Um caminho liga um ponto a outro,
tem partida e tem chegada, e enquanto o percorremos, em cada passo nosso,
vivemos. A vida é pois uma viagem, mas sem a habitual pressa de chegar. Ainda
assim é avessa a descanso, não nos permite retrocessos, só avanços, e quanto muito,
numa dada encruzilhada, oferece a escolha do por onde, mas sempre continuar.
Neste meu caminho encontrei e
perdi pessoas, viajantes como eu, percorri e percorro grandes distâncias,
felizmente acompanhado. Não gosto de andar sozinho, senão por minha vontade, e
mesmo que a dada altura, assim possa escolher, nunca será por muito tempo. É da
minha natureza a convivência, o gosto pela partilha dos milagres que a estrada oferece,
o reconhecimento da beleza das coisas reflectida nos olhos de outros, sabendo
que só assim se amplia nos olhos meus.
A experiência do caminho traz o conhecimento,
o crescimento interior. Perder pessoas, por força de morte ou por
circunstâncias de vida, dificulta-nos a viagem, traz-nos um vazio que ao invés
de nos tornar mais leves, nos pesa na bagagem, como um novo lastro. Quem outrora
nos acompanhou lado a lado, parou, ou seguiu por via diferente, deixando-nos um
eco de passos, que vai enfraquecendo, até por fim se silenciar. Paradoxo. Que
silêncio ensurdecedor é este que me acompanha, que me faz olhar para trás?

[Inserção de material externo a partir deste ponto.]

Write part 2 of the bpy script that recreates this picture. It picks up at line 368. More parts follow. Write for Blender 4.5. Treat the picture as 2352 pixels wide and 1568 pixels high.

Aqui chegado olho à minha volta.
Contemplo os campos, os rios e todas as formas de vida, tão perfeitas no seu
equilíbrio, vejo o mar imenso, sinto-lhe o sal, vislumbro o céu e seus astros, quase
lhes toco. Aqui chegado sufoco um grito, um apelo: Caminhantes que amo e perdi,
despedidas que nunca fiz, nem por um dia vos esqueço, pois em cada passo vos
levo, e o que eu sou sois vós. E se porventura a noite cair, mesmo a mais escura
das noites, nas estrelas vos encontrarei, vosso brilho seguirei. Estivemos
juntos na estrada, estejam também à chegada.